Bu ruhu yaşatamadığımızdan dolayı, görüyoruz ki İzmitli esnaf tükeniyor. Mağazamın bulunduğu Ankara caddesinde dükkânlar her geçen gün kapanıyor. En büyük binaları, en geniş iş yerlerini, başka kentlerden gelenler alıyor. İzmit'in yerli aileleri ticaretten çekilip, iş yerlerini kiraya veriyor veya satıyor. Büyük alışveriş merkezleri dört bir tarafımızı sarıyor. Çok yakında Kocaeli'nde Kocaelili esnaf kalmayacak gibi görünüyor.
Yukarıda biraz iç karartan tablo, eğer bir dizi önlemler alınmaz ise her geçen gün daha da çoğalacak gibi görünüyor. Birçok kuruma Kocaelilik bilincini oluşturmak için sorumluluk düşüyor.
Bu yıl sevindirici bir gelişme olarak, Kocaeli Büyükşehir Belediyemiz, İzmit'in kurtuluş günü olan 28 Haziranda "Kocaeli Anadolu Kültürlerinin Buluşma Yeri" adlı etkinlik düzenlemiş, ilimizde ki birçok hemşeri derneği bu organizasyona katılmıştır. Büyükşehir Belediye Başkanımız İbrahim Karaosmanoğlu bu konuyla ilgili "İlimizde pek çok ilden insan var, bunları bir araya getirmek, onları Kocaelilik potasında eritmek büyük bir zenginliktir." Sözüyle Kocaelilik ruhunun gelişmesine katkısı olacağı kesindir. Etkinlik geleneksel hale getirilmelidir.
100'e yakın hemşeri derneğinin bulunduğu ilimizde, bu dernekleri bir federasyon çatısı altında toplayıp, Kocaelilik ruhu ortaya konulmalıdır.
Bu konuda Kocaeli Valiliği, Kültür Müdürlüğüne de Kocaeli'nde ortak bir kültür oluşturma noktasında büyük sorumluluk düşmektedir.
Sivil Toplum Örgütleri bu ruhu oluşturmak, toplumsal bilinci yaşatmak için paneller, kampanyalar, tertip etmeli; bizi biz yapan değerin Kocaelilik bilinci olacağı vurgulanmalıdır.
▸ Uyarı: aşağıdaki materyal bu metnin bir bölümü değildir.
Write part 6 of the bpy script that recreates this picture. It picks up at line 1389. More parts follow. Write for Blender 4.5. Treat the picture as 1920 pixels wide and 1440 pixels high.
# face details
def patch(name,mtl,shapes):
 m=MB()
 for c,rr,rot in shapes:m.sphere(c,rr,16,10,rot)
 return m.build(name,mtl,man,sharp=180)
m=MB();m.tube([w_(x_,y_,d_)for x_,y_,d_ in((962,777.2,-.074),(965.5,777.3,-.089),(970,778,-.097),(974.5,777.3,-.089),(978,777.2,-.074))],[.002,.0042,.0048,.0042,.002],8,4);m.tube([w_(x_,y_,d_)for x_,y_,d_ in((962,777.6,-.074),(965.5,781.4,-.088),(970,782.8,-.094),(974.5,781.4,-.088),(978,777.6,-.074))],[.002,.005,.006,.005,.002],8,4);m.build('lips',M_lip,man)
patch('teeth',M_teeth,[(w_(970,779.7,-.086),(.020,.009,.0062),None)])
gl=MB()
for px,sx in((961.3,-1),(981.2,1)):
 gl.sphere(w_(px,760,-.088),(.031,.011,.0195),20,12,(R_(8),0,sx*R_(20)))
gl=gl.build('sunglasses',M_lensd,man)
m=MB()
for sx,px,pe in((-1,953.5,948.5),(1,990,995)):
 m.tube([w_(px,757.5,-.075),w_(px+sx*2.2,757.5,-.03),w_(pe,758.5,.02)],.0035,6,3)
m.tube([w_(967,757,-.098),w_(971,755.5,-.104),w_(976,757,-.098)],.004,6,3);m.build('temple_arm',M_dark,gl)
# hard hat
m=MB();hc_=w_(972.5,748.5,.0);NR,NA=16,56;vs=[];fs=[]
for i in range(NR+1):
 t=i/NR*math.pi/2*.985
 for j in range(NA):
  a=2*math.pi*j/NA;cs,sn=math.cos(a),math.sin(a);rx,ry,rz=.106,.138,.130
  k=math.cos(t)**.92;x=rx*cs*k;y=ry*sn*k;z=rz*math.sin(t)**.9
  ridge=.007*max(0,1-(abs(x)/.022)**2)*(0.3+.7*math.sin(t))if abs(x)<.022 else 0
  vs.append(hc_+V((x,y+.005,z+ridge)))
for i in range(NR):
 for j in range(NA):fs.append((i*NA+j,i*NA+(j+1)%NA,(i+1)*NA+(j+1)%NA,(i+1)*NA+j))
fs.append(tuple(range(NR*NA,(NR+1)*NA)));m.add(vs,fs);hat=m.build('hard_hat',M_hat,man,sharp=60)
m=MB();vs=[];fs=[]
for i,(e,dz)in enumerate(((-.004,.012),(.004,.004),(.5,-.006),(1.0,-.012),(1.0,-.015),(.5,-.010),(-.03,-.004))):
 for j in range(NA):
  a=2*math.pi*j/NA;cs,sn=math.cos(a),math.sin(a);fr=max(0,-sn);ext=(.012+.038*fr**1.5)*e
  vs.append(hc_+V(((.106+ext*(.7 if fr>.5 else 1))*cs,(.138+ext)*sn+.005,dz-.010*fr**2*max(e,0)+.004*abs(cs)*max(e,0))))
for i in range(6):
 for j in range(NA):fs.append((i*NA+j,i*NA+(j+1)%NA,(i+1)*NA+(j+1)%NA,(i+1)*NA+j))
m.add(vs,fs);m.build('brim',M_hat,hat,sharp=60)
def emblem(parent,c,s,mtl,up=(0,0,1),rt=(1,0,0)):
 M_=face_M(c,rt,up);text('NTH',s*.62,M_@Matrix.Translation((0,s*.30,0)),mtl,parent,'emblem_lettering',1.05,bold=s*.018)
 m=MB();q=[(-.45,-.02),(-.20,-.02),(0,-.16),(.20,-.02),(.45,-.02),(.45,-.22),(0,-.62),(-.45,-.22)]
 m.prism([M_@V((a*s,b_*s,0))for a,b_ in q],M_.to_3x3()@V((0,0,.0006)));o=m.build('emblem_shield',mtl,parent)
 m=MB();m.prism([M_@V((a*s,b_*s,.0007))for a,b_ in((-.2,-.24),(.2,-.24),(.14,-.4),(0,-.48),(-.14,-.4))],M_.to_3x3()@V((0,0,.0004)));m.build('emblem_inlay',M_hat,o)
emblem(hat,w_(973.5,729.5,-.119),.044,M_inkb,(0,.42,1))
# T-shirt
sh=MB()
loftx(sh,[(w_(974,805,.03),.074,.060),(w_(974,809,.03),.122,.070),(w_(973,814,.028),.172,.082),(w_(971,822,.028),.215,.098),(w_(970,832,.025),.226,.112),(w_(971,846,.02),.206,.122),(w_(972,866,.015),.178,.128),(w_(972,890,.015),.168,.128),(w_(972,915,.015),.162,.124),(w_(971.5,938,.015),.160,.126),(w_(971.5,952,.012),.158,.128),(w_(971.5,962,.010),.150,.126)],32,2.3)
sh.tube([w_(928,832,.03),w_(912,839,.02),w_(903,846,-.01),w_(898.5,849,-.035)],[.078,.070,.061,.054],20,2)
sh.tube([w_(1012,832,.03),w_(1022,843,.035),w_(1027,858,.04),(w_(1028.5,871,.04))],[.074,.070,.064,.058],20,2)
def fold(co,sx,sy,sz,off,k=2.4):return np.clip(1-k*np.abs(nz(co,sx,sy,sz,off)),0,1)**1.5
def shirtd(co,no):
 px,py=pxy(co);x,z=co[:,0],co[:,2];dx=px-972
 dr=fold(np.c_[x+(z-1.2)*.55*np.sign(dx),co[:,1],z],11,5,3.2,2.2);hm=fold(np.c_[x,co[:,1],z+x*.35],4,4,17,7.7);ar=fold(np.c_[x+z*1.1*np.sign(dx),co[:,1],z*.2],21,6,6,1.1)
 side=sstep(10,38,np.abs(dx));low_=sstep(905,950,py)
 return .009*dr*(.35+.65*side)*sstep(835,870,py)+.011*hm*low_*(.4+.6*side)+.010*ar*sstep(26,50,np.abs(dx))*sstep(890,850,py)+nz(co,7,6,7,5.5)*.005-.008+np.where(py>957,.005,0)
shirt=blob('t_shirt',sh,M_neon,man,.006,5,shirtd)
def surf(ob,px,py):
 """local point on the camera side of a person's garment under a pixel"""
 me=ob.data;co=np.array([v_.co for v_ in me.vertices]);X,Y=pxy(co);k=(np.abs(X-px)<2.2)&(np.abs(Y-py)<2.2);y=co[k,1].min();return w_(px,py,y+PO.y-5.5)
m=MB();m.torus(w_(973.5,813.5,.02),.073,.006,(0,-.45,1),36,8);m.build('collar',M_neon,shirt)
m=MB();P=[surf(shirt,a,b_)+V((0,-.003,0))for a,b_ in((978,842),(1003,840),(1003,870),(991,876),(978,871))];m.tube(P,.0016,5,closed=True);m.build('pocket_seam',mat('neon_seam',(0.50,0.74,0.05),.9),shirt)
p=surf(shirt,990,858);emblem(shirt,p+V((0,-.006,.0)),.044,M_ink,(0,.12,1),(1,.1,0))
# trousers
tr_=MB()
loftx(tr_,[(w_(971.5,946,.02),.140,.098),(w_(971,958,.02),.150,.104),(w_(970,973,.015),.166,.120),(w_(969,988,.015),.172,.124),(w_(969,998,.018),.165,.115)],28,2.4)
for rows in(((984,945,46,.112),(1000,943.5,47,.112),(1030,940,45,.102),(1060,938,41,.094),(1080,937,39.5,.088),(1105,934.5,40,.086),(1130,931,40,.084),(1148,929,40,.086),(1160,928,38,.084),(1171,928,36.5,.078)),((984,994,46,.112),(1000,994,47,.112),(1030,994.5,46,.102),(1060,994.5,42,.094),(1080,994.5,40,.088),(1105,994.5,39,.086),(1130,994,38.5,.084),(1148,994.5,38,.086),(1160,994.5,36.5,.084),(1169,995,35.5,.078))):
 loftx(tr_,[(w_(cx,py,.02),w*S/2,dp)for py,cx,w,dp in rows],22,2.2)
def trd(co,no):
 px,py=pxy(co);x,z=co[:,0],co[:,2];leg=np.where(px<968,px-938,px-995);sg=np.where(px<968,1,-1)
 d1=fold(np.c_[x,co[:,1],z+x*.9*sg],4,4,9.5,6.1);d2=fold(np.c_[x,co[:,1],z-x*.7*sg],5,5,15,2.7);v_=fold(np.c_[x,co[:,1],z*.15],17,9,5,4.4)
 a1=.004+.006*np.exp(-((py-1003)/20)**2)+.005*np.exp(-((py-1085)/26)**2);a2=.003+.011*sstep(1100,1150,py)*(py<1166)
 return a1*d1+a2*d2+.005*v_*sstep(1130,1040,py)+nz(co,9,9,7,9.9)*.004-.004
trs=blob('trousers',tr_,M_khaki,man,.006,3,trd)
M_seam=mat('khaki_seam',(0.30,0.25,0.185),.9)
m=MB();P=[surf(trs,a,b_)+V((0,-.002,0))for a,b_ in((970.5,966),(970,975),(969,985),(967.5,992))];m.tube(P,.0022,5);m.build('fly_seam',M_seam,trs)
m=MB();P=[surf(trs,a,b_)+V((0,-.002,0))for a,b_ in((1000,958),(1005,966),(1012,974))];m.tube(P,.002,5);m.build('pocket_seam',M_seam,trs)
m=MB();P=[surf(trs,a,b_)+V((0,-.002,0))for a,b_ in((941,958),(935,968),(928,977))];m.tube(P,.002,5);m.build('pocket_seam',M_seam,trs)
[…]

Artık "Doğduğum yer, doyduğum yer" söylemi terk edilmeli, "Yaşadığım yer memleketimdir." Bilinci toplumda yaygınlaşmalıdır. Çocuklarımıza bıkmadan, yorulmadan, bu bilinci aşılamalıyız.
Kocaeli'ni sevenlerin, bu kentte yaşıyor olmaktan keyif alanların, bu kent için çabalayanların, gerçek İzmitlilere, gerçek Kocaelililere ihtiyacı var. Yeter ki bunu sinelerimizde hissedelim.